Recommending You Spend Less
Has your agency ever suggested that you spend less on Google Ads? If you’re laughing right now, I think we both know the answer.
Most agencies are paid as a percentage of ad spend. Which means the more you spend, the more they make. So naturally, the conversation tends to focus on growth – more budget, more campaigns, more reach.
But here’s the problem: More spend doesn’t always mean better results.
An Incentive Problem
If your agency makes more money when you spend more, it becomes very hard for them to recommend pulling back, even when it’s the right move for your business. That’s not always intentional, but it does shape behavior.
And over time, it can lead to inefficient spending that no one is motivated to fix.
A Different Approach
When we first met with a credit union, they were spending about $15,000 per month across seven locations. Three of those locations were in the same town, and all were within two counties.
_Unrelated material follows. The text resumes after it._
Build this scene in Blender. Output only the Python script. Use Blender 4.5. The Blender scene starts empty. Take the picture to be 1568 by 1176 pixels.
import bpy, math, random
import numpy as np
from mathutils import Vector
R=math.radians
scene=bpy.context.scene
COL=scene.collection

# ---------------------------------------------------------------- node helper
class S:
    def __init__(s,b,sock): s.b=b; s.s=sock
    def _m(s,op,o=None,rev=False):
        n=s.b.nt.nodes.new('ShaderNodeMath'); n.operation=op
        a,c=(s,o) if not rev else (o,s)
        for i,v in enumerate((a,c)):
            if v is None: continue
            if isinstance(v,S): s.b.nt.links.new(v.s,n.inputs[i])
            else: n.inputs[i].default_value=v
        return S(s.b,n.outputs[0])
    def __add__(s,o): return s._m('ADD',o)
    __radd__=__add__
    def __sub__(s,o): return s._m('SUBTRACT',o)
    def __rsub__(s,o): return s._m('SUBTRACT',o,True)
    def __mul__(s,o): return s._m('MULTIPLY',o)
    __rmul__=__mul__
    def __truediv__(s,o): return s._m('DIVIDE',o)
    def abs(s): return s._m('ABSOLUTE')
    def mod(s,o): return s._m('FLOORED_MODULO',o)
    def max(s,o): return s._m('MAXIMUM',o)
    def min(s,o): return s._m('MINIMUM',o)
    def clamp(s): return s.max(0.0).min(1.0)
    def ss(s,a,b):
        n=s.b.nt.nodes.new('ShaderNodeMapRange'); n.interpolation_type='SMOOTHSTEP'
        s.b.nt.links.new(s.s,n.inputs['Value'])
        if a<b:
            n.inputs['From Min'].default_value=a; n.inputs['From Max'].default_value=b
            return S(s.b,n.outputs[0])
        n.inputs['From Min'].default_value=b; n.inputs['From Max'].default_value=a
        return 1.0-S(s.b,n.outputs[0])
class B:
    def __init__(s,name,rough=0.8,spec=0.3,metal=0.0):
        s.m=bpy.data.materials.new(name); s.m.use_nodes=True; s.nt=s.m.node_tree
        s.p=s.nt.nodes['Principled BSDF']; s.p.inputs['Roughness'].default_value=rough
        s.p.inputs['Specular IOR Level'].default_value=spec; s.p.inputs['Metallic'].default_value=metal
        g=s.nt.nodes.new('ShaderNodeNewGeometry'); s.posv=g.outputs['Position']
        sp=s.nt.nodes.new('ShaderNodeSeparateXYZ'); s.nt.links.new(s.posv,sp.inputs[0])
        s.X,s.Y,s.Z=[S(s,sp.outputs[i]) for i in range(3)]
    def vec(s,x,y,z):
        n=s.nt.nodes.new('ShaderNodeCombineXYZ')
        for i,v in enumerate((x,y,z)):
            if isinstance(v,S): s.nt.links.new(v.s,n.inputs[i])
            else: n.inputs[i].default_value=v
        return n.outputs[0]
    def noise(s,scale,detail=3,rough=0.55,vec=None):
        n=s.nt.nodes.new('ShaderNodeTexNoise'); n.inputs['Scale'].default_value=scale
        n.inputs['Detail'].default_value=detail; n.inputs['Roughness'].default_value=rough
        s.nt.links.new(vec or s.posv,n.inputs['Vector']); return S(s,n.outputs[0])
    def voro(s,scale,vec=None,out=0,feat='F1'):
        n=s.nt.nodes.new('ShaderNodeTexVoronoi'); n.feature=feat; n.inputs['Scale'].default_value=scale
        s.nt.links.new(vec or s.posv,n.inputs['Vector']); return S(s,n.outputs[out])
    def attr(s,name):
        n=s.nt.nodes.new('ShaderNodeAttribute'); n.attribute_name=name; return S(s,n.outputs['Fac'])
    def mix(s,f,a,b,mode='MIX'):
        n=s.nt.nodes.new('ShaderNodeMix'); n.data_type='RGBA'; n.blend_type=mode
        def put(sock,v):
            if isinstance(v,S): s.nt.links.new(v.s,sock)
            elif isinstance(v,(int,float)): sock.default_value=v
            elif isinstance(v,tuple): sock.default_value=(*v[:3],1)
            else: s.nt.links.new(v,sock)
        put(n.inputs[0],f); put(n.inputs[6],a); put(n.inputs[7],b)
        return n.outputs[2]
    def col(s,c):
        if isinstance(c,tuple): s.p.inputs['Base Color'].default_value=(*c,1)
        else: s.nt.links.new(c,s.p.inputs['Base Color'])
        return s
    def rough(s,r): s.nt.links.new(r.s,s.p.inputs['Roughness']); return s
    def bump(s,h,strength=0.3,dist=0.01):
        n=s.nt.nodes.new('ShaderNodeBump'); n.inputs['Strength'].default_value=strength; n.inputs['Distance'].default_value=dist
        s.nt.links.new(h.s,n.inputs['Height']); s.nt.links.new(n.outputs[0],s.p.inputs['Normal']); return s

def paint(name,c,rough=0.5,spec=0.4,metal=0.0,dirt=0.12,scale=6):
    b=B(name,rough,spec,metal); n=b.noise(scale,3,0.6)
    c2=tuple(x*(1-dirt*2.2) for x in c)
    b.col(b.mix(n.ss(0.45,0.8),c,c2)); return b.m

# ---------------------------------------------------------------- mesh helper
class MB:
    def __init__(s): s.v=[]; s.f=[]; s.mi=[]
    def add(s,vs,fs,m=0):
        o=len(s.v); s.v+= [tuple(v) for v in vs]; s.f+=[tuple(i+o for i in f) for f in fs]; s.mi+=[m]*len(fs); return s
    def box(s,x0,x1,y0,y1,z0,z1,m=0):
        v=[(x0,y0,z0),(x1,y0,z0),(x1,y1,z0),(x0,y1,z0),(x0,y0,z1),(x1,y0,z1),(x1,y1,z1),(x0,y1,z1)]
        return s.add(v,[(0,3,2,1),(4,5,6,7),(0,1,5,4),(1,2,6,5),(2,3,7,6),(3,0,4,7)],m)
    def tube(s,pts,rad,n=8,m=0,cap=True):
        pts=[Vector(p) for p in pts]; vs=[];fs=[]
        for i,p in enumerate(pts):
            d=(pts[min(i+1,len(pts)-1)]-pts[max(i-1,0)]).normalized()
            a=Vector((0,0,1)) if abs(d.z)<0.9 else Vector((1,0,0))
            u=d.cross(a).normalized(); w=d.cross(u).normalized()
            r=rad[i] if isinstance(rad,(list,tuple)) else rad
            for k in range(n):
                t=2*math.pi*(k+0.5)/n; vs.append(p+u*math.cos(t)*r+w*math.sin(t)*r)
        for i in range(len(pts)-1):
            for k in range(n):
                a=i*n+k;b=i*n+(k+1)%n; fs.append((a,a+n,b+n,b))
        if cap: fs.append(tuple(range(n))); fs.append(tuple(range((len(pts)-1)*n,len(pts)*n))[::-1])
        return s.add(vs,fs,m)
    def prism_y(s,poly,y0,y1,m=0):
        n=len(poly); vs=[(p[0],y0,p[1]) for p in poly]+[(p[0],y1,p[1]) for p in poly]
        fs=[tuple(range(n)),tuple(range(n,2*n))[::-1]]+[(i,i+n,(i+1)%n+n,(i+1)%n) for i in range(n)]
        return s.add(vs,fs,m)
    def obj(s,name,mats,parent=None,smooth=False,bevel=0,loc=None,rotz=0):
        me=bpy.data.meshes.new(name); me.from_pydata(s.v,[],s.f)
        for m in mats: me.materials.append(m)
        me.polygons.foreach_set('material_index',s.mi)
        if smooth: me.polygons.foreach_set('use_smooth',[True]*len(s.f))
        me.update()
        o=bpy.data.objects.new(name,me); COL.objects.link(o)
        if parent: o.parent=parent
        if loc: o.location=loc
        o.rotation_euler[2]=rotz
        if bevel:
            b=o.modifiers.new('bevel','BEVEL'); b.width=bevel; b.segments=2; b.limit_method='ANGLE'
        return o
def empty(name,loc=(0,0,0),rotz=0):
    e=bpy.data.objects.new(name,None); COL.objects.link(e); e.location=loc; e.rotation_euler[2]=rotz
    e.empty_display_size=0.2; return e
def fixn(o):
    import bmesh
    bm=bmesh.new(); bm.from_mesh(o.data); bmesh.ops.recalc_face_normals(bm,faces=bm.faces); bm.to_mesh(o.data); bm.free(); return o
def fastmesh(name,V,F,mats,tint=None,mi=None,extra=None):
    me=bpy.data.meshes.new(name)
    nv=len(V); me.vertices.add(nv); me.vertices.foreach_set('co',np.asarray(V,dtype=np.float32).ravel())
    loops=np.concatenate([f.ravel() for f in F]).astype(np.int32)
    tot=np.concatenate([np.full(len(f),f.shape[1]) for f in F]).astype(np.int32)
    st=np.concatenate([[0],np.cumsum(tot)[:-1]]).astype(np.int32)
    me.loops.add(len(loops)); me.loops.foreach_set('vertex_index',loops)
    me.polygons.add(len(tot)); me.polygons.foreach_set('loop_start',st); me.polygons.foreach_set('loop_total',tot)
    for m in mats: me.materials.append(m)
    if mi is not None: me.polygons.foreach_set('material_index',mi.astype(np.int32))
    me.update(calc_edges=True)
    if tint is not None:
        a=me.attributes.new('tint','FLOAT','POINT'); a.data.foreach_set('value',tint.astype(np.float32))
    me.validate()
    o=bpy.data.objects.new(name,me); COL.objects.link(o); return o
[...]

They didn’t come to us because of budget concerns. They came to us because their agency was unresponsive.
When we reviewed the account, something else became clear: they were overspending for the market they were in. There simply wasn’t enough qualified demand to justify that level of budget.
So we made a recommendation most agencies wouldn’t. We told them to cut their Google Ads spend in half – from $15,000 to $7,000. They were thrilled, and a little surprised.
We didn’t just reduce the budget, we refocused it.
- Tighter targeting
- Better alignment with high-intent searches
- Cleaner campaign structure
The result? They generated just as many marketing-qualified leads at half the spend.
A Natural Ceiling
Google Ads isn’t about how much you spend. It’s about how efficiently you turn that spend into results.
There’s a natural ceiling in every market based on search volume, competition, and intent. Once you push past it, you don’t get more of the right leads. You just pay more for each lead, or worse yet, you pay for lousy ones.
Good management isn’t about pushing spend higher. It’s about finding, and respecting, the ceiling for your market.
Real Partnership
If an agency wants a long-term relationship with a client, they have to be willing to say: “You should spend less.” Even when it means less revenue in the short term.
Because what you gain is trust, efficiency, and a client who knows you’re looking out for their business…not just your own.
If your current agency has never suggested reducing your budget, it’s worth asking: Are you truly optimized… or spending more than you need to?